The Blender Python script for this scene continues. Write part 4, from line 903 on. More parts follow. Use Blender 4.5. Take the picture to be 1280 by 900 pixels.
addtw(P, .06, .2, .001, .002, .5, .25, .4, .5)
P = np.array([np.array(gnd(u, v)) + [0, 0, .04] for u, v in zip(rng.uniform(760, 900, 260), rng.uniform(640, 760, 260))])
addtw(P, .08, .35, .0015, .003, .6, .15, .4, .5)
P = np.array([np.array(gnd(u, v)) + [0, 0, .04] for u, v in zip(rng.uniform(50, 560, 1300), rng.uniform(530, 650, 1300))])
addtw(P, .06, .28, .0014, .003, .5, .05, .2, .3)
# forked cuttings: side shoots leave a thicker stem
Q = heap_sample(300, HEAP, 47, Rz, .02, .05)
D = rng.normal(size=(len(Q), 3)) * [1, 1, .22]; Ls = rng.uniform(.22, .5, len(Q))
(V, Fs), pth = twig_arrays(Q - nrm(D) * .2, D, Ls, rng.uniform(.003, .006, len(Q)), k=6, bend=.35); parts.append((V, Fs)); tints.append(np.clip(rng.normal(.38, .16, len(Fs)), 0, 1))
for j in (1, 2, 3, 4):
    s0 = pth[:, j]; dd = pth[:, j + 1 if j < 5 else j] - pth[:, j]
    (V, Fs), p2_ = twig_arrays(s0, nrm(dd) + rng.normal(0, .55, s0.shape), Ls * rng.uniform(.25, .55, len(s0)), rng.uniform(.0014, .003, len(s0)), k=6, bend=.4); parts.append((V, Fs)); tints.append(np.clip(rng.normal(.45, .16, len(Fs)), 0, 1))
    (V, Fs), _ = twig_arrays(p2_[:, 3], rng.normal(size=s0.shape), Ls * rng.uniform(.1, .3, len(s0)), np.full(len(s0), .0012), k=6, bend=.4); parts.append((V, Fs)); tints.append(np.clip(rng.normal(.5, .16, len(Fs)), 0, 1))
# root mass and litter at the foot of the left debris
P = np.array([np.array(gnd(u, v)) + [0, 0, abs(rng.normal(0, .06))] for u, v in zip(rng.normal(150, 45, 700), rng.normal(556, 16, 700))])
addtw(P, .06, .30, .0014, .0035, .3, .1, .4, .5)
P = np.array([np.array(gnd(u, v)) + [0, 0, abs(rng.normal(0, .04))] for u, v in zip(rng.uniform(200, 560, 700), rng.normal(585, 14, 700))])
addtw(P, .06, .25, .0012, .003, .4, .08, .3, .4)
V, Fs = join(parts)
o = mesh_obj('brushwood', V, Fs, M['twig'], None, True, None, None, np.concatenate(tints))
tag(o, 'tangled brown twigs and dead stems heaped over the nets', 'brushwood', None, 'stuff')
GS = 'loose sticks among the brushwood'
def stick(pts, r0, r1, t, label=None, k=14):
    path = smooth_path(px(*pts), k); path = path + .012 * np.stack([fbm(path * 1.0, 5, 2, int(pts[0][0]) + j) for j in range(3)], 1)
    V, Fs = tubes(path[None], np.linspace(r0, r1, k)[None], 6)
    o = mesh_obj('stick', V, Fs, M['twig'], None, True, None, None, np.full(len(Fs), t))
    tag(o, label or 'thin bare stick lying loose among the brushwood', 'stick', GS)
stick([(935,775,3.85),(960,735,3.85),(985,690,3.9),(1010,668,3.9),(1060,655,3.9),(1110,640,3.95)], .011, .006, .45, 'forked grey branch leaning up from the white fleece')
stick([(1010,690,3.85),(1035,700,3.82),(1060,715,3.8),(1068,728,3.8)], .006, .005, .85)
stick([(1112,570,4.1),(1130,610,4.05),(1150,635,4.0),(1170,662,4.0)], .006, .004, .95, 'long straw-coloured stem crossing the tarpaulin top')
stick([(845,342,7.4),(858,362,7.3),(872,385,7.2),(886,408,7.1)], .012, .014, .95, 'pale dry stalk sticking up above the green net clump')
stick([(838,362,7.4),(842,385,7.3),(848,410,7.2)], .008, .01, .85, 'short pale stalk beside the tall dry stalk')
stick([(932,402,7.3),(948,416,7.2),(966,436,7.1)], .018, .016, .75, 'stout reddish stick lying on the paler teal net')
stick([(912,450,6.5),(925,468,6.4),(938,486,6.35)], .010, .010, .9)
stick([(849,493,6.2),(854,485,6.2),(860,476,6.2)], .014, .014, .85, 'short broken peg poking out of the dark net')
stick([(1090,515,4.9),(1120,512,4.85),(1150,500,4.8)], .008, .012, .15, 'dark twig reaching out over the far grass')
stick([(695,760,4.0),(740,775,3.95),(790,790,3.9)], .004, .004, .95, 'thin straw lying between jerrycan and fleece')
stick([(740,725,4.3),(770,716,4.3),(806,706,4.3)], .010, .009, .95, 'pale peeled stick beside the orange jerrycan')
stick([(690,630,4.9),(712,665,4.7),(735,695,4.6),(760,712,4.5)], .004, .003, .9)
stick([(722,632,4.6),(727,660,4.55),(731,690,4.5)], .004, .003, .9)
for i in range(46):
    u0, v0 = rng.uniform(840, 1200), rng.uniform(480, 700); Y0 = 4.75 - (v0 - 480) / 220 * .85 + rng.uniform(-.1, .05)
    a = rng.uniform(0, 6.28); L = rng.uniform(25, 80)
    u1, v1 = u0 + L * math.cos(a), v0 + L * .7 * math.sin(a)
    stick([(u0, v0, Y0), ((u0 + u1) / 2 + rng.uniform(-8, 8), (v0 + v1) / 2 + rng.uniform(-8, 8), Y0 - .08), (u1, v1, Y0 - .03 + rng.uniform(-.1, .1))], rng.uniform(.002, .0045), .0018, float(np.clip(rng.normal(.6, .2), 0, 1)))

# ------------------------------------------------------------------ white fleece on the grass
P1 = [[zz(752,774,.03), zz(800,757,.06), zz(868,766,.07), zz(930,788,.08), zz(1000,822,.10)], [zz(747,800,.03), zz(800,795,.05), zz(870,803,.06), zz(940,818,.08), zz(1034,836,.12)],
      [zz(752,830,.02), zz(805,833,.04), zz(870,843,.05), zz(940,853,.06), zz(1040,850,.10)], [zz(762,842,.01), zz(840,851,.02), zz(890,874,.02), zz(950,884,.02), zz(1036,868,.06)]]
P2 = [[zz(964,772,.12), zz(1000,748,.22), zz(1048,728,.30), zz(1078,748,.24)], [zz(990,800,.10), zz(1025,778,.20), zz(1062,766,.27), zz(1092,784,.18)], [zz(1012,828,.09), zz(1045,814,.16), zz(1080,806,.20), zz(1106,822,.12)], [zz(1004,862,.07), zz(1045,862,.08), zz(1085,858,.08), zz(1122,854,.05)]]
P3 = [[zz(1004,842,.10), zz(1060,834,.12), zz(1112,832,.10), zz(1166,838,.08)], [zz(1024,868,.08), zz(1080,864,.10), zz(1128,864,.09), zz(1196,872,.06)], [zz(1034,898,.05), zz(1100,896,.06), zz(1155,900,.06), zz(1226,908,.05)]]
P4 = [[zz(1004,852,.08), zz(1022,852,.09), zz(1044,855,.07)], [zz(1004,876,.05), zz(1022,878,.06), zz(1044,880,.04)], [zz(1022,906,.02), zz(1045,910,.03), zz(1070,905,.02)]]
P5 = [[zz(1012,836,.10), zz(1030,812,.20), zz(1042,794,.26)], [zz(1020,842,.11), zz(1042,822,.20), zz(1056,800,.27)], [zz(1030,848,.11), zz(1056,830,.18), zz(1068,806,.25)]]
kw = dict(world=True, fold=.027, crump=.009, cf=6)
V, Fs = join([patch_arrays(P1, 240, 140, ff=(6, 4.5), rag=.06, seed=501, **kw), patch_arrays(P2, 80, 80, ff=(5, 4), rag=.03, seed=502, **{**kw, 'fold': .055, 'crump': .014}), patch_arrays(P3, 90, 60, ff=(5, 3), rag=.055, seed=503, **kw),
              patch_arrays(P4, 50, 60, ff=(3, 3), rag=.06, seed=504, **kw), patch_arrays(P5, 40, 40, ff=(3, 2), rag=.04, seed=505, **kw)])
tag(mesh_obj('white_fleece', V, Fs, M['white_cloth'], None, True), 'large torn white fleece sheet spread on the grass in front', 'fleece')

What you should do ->
Which lines hold the word "from"? Show each one.

Answer below ->
The Blender Python script for this scene continues. Write part 4, from line 903 on. More parts follow. Use Blender 4.5. Take the picture to be 1280 by 900 pixels.
stick([(935,775,3.85),(960,735,3.85),(985,690,3.9),(1010,668,3.9),(1060,655,3.9),(1110,640,3.95)], .011, .006, .45, 'forked grey branch leaning up from the white fleece')